Cette équipe a été la première à intervenir avec des seaux d’eau plutôt que des bidons d’essence. Je pense que c’est leur travail de fourmi qui a permis que, à partir de 2012, les calomnies de la part de la maman et des enfants se sont quasiment arrêtées.
L’année d’après, 2013, j’ai découvert ACALPA, qui m’a donné le premier éclairage d’ensemble sur ce qui s’était passé.
Dix ans plus tard, un lien ténu s’est rétabli entre les enfants et moi. Quelques messages, d’apparence anodins, une à trois fois par an. Une à trois visites - quelques heures - en dix ans. Je pense que nous ne pourrons jamais reparler de ce qui s’est passé entre nous car notre relation reste un champ miné.

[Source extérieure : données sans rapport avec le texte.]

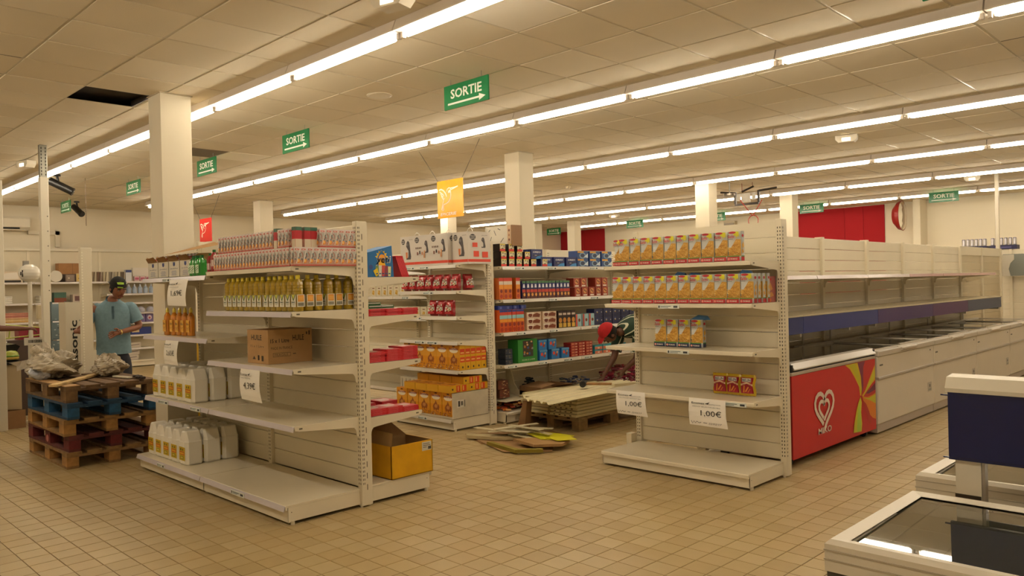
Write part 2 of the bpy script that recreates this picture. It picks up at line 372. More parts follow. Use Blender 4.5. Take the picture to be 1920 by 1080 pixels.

Mais à côté de cela, ce qui s’est rétabli est, je pense, vital pour nous tous. La vie est fragile. La vie est belle.

Paul, mars 2023

 Pour parler des séquelles… l’image qui me vient est celle d’une île au large de Saint-Malo qui n’a jamais été déminée depuis la fin de la 2ème guerre mondiale ; cette île a pris tellement de bombes que même 80 ans après elle n’est pas encore accessible… en fait, il y a un petit chemin qui a été tracé et bien délimité avec des panneaux partout NE SORTEZ PAS DU CHEMIN! - on peut faire un petit tour, c’est d’ailleurs fort sympa, et on passe au milieu des anciens cratères qui sont partout, puis on revient à la plage et on reprend le bateau pour rentrer de cette île qui a été complètement défoncée. Eh bien, c’est l’image que j’aurais de mon système familial : il a subi tellement de bombardements… - moi j’ai eu sept ans ininterrompus de calomnies, qui sont allées très loin jusqu’à dénonciation en justice - après ce niveau de bombardement nous sommes parvenus à tracer ensemble un tout petit sentier déminé, avec mes enfants : ils arrêtent les calomnies, on garde un lien autant que possible bienveillant… mais à condition de ne pas parler de plein de choses. Je ne les vois quasiment plus jamais. Ce jour-là, tout peut déraper sans arrêt. Le terrain est encore miné et il le sera à jamais. On ne sort pas de ce sentier qui est tellement fragile et précieux, notre seul lien. Voilà l’image que j’ai des séquelles. Séquelles qui sont quand même énormes, il faut être clair.